Presence is a fairly new movie, for me anyway. I was able to stream it at the price of commercials, so I gave it a chance. It was provocative and to discuss it I’ll probably need to reveal the ending. For now, however, I’ll just say it’s a ghost story from the point of view of the ghost. It reminded me of A Ghost Story, which I also saw shortly after it was released. Both are melancholy and explore the dilemma of a ghost having to watch as time passes. In the case of Presence, however, it is a future ghost. As I say, more will be given away, so be advised. The movie is about a family of four buying a very nice house in Cranford, New Jersey. Well, it doesn’t say Cranford, but that’s where it was filmed. The parents, who have a bit of a troubled relationship, have a teenage son and daughter. The daughter’s close friend has recently died and they’ve moved, in part, to try to shake her out of it.
We watch from the ghost’s point of view as the realtor shows them the house, the painters get it ready, and they move in. The daughter, Chloe, is having trouble adjusting and the presence lingers about her room. It’s obviously concerned about her. Chloe sometimes senses it. When Tyler, her brother, brings a friend over the friend starts to show an interest in Chloe. The presence tries to intervene to prevent him from taking advantage of her. When the friend drugs her, intending to kill her (as he did her friend earlier, which, of course, she doesn’t know), the ghost rouses her brother who saves her by tackling his friend out the window, killing them both. As the family is about to move again, the mother sees in a mirror that the presence is Tyler, their son. He was protecting Chloe, as a future ghost.

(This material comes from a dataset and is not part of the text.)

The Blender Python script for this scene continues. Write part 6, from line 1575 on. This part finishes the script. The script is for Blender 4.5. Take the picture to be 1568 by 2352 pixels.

I found it an engaging film. Sibling rivalry—the parents play favorites with the opposite gender children—and Tyler’s often harsh dismissal of his sister’s grief, dominates their family life. The fact that Tyler is the presence protecting his sister even when, in real time, they don’t get along, is a form of redemption. That brief reveal at the end is what makes the movie. Is it horror? It has a ghost and there are moments of considerable tension. As I’ve argued from time to time, horror isn’t a precise genre at all. I found this listed as horror in a streaming service and although jump startles and visible monsters aren’t evident, the affective aspect is clearly there. Yes, in my opinion, it’s horror. And it’s well done.